Your task is to extract every line from the material below exactly.
══════════
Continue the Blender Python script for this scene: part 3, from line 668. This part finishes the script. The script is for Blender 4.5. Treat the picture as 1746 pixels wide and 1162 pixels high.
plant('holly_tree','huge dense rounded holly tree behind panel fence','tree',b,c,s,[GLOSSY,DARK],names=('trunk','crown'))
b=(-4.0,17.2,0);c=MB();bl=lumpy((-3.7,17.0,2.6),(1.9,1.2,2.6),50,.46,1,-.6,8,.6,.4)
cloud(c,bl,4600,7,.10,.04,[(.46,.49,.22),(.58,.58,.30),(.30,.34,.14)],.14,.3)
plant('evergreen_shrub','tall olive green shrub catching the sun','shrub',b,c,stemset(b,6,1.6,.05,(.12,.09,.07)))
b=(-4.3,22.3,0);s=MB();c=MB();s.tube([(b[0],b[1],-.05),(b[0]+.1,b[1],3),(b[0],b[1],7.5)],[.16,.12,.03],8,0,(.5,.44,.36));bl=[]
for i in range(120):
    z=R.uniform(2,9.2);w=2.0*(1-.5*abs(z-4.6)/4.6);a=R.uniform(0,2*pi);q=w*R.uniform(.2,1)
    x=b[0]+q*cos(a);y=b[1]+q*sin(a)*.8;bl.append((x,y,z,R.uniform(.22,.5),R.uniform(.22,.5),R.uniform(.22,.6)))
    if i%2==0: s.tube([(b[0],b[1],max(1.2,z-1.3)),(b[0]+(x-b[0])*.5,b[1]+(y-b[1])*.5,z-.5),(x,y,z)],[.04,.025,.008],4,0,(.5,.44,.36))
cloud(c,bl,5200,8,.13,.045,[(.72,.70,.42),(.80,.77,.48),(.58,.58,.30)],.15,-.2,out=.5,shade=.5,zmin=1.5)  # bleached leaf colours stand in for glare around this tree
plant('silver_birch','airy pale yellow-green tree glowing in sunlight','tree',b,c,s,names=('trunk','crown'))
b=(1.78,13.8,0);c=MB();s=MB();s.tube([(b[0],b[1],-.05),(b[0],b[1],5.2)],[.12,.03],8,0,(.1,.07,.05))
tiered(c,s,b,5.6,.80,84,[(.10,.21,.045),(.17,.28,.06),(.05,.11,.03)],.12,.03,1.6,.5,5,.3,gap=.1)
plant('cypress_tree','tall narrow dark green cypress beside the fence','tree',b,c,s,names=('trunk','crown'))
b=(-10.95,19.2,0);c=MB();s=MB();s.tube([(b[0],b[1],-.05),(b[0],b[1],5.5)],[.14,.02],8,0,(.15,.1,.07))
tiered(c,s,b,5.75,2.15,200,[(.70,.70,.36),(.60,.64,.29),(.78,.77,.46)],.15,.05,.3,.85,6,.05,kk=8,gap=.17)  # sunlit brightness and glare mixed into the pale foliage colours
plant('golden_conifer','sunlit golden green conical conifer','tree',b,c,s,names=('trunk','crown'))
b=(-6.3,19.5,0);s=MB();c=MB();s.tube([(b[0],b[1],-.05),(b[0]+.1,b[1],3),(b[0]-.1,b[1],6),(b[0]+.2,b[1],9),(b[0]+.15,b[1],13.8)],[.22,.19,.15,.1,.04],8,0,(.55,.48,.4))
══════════
> **Written reply**:
Continue the Blender Python script for this scene: part 3, from line 668. This part finishes the script. The script is for Blender 4.5. Treat the picture as 1746 pixels wide and 1162 pixels high.
plant('holly_tree','huge dense rounded holly tree behind panel fence','tree',b,c,s,[GLOSSY,DARK],names=('trunk','crown'))
b=(-4.0,17.2,0);c=MB();bl=lumpy((-3.7,17.0,2.6),(1.9,1.2,2.6),50,.46,1,-.6,8,.6,.4)
cloud(c,bl,4600,7,.10,.04,[(.46,.49,.22),(.58,.58,.30),(.30,.34,.14)],.14,.3)
plant('evergreen_shrub','tall olive green shrub catching the sun','shrub',b,c,stemset(b,6,1.6,.05,(.12,.09,.07)))
b=(-4.3,22.3,0);s=MB();c=MB();s.tube([(b[0],b[1],-.05),(b[0]+.1,b[1],3),(b[0],b[1],7.5)],[.16,.12,.03],8,0,(.5,.44,.36));bl=[]
for i in range(120):
    z=R.uniform(2,9.2);w=2.0*(1-.5*abs(z-4.6)/4.6);a=R.uniform(0,2*pi);q=w*R.uniform(.2,1)
    x=b[0]+q*cos(a);y=b[1]+q*sin(a)*.8;bl.append((x,y,z,R.uniform(.22,.5),R.uniform(.22,.5),R.uniform(.22,.6)))
    if i%2==0: s.tube([(b[0],b[1],max(1.2,z-1.3)),(b[0]+(x-b[0])*.5,b[1]+(y-b[1])*.5,z-.5),(x,y,z)],[.04,.025,.008],4,0,(.5,.44,.36))
cloud(c,bl,5200,8,.13,.045,[(.72,.70,.42),(.80,.77,.48),(.58,.58,.30)],.15,-.2,out=.5,shade=.5,zmin=1.5)  # bleached leaf colours stand in for glare around this tree
plant('silver_birch','airy pale yellow-green tree glowing in sunlight','tree',b,c,s,names=('trunk','crown'))
b=(1.78,13.8,0);c=MB();s=MB();s.tube([(b[0],b[1],-.05),(b[0],b[1],5.2)],[.12,.03],8,0,(.1,.07,.05))
tiered(c,s,b,5.6,.80,84,[(.10,.21,.045),(.17,.28,.06),(.05,.11,.03)],.12,.03,1.6,.5,5,.3,gap=.1)
plant('cypress_tree','tall narrow dark green cypress beside the fence','tree',b,c,s,names=('trunk','crown'))
b=(-10.95,19.2,0);c=MB();s=MB();s.tube([(b[0],b[1],-.05),(b[0],b[1],5.5)],[.14,.02],8,0,(.15,.1,.07))
tiered(c,s,b,5.75,2.15,200,[(.70,.70,.36),(.60,.64,.29),(.78,.77,.46)],.15,.05,.3,.85,6,.05,kk=8,gap=.17)  # sunlit brightness and glare mixed into the pale foliage colours
plant('golden_conifer','sunlit golden green conical conifer','tree',b,c,s,names=('trunk','crown'))
b=(-6.3,19.5,0);s=MB();c=MB();s.tube([(b[0],b[1],-.05),(b[0]+.1,b[1],3),(b[0]-.1,b[1],6),(b[0]+.2,b[1],9),(b[0]+.15,b[1],13.8)],[.22,.19,.15,.1,.04],8,0,(.55,.48,.4))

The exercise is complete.